Not just a few bots. Lots of bots! All wanting to boost my ratings.
  
Posts that are pure nonsensical garbage were getting rewards in the hundreds of dollars and had several hundred upvotes.  First introduction postings with minimum content were being touted as  great contributions to the STEEMIT community through heavy rewards and upvotes.

It is clear that the secret of gaming the system is out and the robbers are raping the rewards pool by paying bot creators to siphon rewards away from talented, creative Steemians who spend their time actually adding value to the platform. The high-traffic postings were giving detailed instructions on how to use bots to buy your way to fame and fortune.  Other posts were listings of sources of "support" dumped onto selected Steemians to elevate their "I-had-a-nice-day" posts.

Now, I don't have a problem with gambling, but when the winnings come from the pockets of bystanders, it seems a bit wrong for that to be considered acceptable behavior.  Paying a bot to put you to the top of a popularity list would be fine if the payment came from your own pocket and if that payment money were pooled to be the reward pool for the "bot Betters". In this case, the payment for bot service goes to the bot creator and the reward comes from the pockets of the real creators of value in Steemit. It's like going into a casino to watch gamblers at the tables and have their winnings disappear from your pockets! 

Of course others have noticed and have voiced varying degrees of irritation. Often, it's best to moderate your expressions of discontent when the little flag over to the right can be clicked and wave you out of existence. It's there for a purpose.

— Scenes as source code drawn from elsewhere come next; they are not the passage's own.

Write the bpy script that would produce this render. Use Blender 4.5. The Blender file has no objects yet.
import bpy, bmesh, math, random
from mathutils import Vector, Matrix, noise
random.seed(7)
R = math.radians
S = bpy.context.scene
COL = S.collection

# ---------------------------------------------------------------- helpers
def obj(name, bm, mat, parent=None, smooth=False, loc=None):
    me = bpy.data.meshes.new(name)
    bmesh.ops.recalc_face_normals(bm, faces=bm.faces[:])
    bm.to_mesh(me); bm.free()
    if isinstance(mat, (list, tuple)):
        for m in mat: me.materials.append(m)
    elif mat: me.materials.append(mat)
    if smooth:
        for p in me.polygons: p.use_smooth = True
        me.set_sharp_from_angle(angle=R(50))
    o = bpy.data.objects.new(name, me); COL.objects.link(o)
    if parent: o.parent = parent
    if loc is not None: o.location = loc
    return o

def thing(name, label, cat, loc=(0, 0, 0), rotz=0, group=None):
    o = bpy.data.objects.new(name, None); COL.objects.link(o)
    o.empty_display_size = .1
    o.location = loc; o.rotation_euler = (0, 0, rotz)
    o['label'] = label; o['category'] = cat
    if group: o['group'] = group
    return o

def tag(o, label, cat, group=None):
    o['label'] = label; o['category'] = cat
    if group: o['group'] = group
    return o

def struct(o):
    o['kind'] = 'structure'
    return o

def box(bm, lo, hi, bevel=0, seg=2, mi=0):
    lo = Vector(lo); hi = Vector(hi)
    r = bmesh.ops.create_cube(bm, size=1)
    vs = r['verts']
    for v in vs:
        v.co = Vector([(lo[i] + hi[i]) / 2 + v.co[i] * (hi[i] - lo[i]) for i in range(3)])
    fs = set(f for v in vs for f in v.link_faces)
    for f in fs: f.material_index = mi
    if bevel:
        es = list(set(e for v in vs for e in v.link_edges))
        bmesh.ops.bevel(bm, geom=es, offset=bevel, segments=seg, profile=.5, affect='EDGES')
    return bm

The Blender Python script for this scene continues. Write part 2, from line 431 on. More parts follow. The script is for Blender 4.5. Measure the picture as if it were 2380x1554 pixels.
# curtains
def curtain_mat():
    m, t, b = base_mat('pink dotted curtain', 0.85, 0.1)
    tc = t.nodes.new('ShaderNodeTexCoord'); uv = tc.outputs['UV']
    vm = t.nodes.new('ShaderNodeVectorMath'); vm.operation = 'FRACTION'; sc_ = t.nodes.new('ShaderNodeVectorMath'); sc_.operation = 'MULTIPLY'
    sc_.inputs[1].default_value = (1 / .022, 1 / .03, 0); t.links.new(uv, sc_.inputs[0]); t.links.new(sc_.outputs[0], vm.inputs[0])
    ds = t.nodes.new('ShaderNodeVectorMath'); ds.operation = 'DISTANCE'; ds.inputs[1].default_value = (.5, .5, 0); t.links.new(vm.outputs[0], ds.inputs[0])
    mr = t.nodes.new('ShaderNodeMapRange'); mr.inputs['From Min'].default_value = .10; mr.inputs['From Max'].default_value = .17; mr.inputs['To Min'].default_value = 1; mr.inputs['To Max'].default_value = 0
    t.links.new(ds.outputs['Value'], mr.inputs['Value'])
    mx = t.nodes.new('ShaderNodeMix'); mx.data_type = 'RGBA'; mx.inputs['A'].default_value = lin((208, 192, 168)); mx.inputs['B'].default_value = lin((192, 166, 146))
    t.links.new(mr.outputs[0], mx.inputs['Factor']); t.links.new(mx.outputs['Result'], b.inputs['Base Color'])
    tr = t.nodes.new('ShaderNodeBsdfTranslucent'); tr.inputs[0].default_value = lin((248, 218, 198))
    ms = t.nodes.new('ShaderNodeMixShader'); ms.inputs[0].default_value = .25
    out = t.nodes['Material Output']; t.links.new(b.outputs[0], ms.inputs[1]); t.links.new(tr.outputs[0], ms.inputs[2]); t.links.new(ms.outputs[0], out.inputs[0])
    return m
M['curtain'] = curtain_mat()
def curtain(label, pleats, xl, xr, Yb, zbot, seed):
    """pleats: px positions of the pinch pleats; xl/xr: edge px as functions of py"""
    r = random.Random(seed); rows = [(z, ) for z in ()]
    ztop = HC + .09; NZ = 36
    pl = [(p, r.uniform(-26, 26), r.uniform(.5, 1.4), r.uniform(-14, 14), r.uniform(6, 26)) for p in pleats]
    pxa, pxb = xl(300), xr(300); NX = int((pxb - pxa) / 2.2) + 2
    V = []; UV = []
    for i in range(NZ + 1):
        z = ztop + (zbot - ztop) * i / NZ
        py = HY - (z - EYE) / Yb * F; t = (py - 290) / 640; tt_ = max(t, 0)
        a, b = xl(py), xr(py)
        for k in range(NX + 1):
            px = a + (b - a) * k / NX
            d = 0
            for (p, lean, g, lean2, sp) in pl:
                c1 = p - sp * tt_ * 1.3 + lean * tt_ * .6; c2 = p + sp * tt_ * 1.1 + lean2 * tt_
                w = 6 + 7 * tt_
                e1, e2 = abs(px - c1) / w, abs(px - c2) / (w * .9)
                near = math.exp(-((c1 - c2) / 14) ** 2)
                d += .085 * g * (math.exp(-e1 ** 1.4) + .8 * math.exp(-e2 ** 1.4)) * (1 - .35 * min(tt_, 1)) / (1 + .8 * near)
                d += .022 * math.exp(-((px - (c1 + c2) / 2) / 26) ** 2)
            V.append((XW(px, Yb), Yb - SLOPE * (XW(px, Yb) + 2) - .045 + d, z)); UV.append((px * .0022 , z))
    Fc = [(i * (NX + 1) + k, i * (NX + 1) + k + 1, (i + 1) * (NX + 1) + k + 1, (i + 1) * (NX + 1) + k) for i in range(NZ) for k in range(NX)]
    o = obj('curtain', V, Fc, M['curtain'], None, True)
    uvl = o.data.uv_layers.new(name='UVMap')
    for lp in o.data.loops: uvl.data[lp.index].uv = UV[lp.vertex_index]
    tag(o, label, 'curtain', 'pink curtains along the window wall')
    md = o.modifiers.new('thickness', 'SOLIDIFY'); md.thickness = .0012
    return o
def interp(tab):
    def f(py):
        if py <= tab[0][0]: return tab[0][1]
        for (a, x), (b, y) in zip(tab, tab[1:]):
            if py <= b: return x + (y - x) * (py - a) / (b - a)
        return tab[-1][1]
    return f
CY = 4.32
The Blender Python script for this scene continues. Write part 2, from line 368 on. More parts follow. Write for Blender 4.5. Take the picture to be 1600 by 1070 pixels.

To complicate the problem, there is nothing illegal about having the bots, and the clever creators have a right to be paid for their creativity.

While that is going on, creative Steemians are making masterpieces to be posted so they can exist for a brief week or two before they disappear into the depths of darkness, beyond the reach of upvotes and associated rewards. That part of the Steemit structure forces you to be at your keyboard, riding the surfboard of incoming posts and compete for the first day's upvotes. In a few days in that environment, your brilliant short story, your poem, drawing, or music will become useless. Besides, who has time available to enjoy your masterpiece when the time is more profitably spent curating recent posts?

Just think: an increasingly valuable library of quality contributions designed to become obsolete!

Something is basically wrong with this picture: Steemit is designed to divert attention from the old to the new. What could be the world’s best repository of contemporary literature, art, and music was designed to prevent that very outcome, and was instead designed to focus on the very new.

It appears that Steemit has the built-in tools to allow it to eat itself; hardly a successful survival instinct.

What is to be done? That answer lies with the big guys; the whales and the large dolphins. It is for them to realize that the feeding frenzy created by the bots is self-destructive and, left unchecked, will drive talent away from Steemit to other platforms such as ONO. Little will remain but sharks feeding on sharks.

Now, *there* is an interesting 202 pages of White Paper worth slowly browsing through.